■ DATASET:
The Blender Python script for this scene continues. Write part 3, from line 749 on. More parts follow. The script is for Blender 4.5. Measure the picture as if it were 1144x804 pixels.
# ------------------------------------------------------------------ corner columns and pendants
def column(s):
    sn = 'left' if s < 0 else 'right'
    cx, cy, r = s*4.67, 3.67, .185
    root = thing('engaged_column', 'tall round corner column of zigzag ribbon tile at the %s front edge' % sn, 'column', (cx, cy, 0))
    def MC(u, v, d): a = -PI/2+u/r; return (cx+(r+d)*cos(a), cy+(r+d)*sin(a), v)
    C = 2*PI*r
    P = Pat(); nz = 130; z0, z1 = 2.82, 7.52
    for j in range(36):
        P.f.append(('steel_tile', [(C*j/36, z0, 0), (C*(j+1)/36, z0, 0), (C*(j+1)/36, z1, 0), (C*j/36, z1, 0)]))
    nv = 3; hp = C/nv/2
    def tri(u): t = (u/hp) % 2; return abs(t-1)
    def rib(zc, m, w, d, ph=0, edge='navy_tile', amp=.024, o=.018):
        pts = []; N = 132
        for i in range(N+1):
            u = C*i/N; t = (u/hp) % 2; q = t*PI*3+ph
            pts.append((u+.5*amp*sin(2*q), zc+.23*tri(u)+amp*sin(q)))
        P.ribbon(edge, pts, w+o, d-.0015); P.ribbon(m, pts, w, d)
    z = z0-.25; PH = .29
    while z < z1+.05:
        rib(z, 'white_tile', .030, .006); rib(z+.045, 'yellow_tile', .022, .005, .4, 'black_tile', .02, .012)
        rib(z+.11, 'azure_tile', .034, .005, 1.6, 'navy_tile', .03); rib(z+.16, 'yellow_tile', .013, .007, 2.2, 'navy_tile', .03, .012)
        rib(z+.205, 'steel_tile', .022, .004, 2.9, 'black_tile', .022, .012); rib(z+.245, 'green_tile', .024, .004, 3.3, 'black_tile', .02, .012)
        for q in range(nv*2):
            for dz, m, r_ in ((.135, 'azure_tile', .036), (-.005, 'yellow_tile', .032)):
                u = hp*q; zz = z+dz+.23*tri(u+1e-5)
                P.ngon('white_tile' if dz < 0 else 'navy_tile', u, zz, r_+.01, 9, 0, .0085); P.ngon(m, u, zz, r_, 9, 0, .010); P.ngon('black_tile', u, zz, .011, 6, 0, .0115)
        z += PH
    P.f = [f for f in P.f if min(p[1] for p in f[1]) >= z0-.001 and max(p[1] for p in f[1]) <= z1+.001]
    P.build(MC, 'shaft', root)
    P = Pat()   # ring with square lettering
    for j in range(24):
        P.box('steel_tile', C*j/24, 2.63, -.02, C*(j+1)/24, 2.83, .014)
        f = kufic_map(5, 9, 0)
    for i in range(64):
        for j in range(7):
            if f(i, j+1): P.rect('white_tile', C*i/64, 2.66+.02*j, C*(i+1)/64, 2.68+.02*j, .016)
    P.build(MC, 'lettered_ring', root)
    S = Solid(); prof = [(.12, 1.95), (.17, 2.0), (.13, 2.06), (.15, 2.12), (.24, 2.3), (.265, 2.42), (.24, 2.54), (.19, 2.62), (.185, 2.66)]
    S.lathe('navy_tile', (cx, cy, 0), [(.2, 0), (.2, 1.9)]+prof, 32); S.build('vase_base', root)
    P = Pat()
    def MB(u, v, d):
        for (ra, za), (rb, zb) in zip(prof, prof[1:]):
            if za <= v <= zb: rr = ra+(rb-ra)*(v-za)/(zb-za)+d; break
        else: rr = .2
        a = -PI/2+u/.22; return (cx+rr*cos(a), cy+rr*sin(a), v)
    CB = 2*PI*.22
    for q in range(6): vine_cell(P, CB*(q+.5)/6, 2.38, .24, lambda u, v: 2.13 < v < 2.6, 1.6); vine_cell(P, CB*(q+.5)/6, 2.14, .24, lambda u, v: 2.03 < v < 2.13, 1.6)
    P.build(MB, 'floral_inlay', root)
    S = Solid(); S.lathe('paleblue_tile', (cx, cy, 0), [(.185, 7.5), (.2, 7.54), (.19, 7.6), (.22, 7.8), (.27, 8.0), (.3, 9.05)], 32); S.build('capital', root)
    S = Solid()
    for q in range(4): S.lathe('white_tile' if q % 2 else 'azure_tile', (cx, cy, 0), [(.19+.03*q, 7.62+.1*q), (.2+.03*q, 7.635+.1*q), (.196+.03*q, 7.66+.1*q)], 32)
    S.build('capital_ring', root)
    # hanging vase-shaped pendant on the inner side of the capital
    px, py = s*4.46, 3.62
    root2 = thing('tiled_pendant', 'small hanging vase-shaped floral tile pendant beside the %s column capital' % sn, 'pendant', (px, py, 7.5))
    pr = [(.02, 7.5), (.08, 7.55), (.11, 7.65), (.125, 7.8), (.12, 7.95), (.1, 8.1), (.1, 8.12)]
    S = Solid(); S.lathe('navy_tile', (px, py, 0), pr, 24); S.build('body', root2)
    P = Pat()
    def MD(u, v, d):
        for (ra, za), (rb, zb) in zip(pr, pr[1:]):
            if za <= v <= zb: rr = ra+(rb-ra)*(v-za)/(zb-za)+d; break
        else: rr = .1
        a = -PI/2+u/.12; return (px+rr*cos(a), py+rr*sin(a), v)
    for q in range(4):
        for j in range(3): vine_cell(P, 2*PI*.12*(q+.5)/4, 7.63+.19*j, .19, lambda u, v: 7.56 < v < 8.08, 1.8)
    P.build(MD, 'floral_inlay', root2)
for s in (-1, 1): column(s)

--

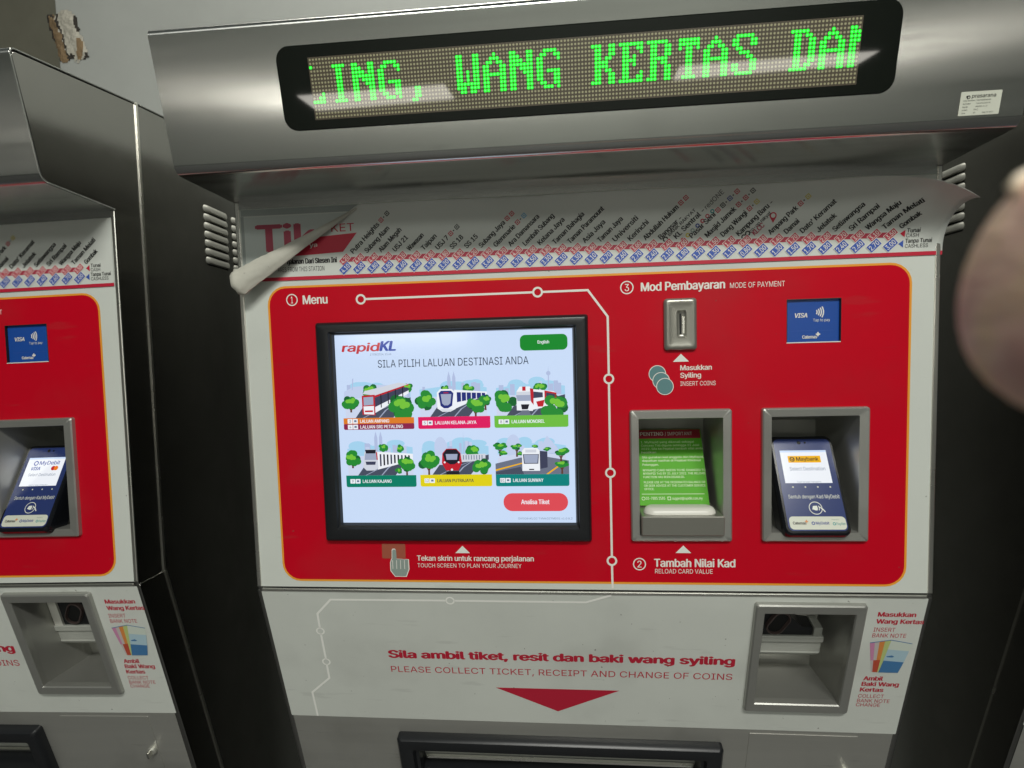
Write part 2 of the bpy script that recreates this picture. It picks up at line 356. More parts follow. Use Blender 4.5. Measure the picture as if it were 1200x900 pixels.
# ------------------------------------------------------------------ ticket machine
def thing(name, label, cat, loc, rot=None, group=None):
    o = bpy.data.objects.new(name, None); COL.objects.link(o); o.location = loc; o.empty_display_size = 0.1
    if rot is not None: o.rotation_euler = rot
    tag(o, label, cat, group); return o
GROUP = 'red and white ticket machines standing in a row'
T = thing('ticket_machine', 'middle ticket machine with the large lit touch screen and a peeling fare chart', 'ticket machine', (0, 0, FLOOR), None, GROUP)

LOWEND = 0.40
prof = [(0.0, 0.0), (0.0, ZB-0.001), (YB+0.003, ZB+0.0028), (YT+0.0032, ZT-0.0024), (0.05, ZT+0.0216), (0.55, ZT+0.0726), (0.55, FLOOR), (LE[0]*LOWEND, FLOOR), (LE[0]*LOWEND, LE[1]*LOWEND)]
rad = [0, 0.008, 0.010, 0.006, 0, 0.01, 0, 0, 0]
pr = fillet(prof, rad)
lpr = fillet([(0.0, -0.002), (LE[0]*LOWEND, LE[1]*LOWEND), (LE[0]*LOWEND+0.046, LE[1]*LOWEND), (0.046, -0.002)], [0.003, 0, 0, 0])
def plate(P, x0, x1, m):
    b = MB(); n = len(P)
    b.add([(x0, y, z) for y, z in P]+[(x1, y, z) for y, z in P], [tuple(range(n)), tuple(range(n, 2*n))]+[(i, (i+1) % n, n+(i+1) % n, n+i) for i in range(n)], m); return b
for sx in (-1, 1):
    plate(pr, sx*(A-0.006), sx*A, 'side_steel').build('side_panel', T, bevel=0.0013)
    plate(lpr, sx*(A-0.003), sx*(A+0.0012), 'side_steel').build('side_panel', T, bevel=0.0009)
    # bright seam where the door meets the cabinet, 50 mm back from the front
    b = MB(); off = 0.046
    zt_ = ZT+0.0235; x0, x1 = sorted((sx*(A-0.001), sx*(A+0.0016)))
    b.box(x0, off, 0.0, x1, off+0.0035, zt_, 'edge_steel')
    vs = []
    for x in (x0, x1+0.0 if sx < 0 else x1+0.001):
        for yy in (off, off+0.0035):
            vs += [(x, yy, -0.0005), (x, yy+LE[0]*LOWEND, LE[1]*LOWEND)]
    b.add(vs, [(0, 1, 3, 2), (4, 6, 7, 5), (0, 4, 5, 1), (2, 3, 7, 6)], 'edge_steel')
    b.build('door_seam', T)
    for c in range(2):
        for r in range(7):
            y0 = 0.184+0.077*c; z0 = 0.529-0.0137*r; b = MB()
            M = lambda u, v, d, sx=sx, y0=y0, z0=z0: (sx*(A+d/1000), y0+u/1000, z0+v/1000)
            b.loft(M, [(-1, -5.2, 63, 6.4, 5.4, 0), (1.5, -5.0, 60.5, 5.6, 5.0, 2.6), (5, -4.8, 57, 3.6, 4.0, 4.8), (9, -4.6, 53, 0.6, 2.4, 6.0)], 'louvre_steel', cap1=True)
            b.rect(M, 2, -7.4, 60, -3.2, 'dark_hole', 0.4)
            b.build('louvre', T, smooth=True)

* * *

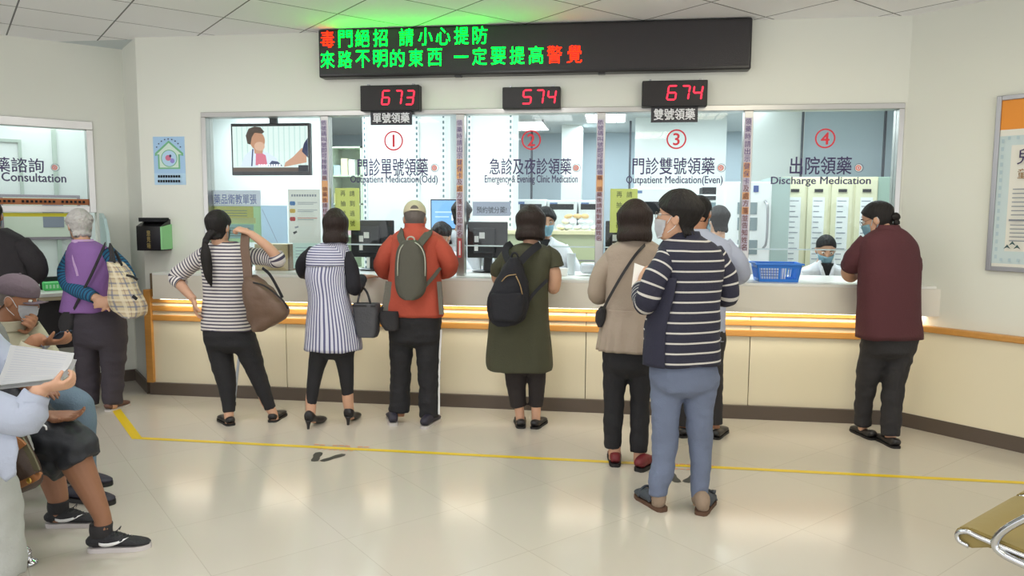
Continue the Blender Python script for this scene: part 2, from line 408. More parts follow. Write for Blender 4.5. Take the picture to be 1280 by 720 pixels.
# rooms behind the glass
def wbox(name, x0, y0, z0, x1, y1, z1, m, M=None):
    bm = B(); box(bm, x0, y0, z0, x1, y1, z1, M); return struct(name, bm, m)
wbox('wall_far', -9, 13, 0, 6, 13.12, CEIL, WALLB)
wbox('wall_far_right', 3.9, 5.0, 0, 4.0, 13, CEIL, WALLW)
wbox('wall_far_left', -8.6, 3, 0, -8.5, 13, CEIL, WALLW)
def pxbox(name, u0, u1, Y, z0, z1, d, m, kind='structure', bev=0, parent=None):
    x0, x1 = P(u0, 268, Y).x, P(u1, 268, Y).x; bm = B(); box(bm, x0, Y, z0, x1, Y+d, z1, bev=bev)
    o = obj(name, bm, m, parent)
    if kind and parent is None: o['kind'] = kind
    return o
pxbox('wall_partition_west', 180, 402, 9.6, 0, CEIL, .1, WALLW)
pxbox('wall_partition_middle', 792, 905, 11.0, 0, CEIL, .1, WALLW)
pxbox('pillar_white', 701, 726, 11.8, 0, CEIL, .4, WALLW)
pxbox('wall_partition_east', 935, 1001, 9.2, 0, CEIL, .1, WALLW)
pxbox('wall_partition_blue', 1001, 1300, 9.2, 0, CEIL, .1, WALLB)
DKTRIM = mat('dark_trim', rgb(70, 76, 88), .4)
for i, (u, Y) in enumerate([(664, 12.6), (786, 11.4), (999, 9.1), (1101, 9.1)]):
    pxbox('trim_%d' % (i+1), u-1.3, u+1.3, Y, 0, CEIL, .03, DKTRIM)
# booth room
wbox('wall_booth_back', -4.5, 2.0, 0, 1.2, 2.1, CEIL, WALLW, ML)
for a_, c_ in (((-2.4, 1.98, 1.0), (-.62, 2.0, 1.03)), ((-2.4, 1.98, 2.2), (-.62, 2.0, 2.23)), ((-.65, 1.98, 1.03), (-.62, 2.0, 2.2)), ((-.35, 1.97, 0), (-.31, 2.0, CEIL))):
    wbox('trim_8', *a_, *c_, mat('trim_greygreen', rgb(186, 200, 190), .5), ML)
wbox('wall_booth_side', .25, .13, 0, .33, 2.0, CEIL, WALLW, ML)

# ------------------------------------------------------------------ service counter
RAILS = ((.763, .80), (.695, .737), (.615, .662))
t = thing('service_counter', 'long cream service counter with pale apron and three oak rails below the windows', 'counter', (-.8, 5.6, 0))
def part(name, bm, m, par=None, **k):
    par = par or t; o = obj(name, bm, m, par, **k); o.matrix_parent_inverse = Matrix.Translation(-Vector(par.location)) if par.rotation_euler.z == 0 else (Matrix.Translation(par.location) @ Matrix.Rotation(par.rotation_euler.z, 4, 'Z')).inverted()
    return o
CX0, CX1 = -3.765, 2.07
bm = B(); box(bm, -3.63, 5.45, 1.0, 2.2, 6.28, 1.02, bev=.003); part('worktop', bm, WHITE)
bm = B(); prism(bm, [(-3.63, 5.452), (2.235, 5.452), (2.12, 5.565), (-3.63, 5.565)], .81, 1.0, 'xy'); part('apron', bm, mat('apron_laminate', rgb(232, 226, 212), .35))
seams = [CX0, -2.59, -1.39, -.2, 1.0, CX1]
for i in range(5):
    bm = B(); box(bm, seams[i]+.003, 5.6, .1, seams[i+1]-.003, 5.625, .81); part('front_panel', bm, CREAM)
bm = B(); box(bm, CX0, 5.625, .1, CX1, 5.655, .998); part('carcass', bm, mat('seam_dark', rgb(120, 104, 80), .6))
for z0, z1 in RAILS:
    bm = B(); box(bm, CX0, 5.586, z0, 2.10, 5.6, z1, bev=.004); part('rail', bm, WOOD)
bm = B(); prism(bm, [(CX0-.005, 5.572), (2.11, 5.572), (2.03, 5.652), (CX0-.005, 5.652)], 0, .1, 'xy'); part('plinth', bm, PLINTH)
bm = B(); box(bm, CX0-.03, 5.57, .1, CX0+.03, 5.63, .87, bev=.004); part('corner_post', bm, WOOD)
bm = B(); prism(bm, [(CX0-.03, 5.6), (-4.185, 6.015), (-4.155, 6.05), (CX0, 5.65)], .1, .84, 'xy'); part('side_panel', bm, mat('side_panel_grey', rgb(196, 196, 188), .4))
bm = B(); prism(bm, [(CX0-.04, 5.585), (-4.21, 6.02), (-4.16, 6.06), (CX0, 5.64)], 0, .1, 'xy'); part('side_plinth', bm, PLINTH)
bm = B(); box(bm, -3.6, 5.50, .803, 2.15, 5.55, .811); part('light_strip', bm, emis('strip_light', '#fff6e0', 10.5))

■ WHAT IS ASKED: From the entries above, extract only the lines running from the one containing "Write part 2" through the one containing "T = thing('ticket_machine', 'middle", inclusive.

■ RESPONSE TO THE EXERCISE:
Write part 2 of the bpy script that recreates this picture. It picks up at line 356. More parts follow. Use Blender 4.5. Measure the picture as if it were 1200x900 pixels.
# ------------------------------------------------------------------ ticket machine
def thing(name, label, cat, loc, rot=None, group=None):
    o = bpy.data.objects.new(name, None); COL.objects.link(o); o.location = loc; o.empty_display_size = 0.1
    if rot is not None: o.rotation_euler = rot
    tag(o, label, cat, group); return o
GROUP = 'red and white ticket machines standing in a row'
T = thing('ticket_machine', 'middle ticket machine with the large lit touch screen and a peeling fare chart', 'ticket machine', (0, 0, FLOOR), None, GROUP)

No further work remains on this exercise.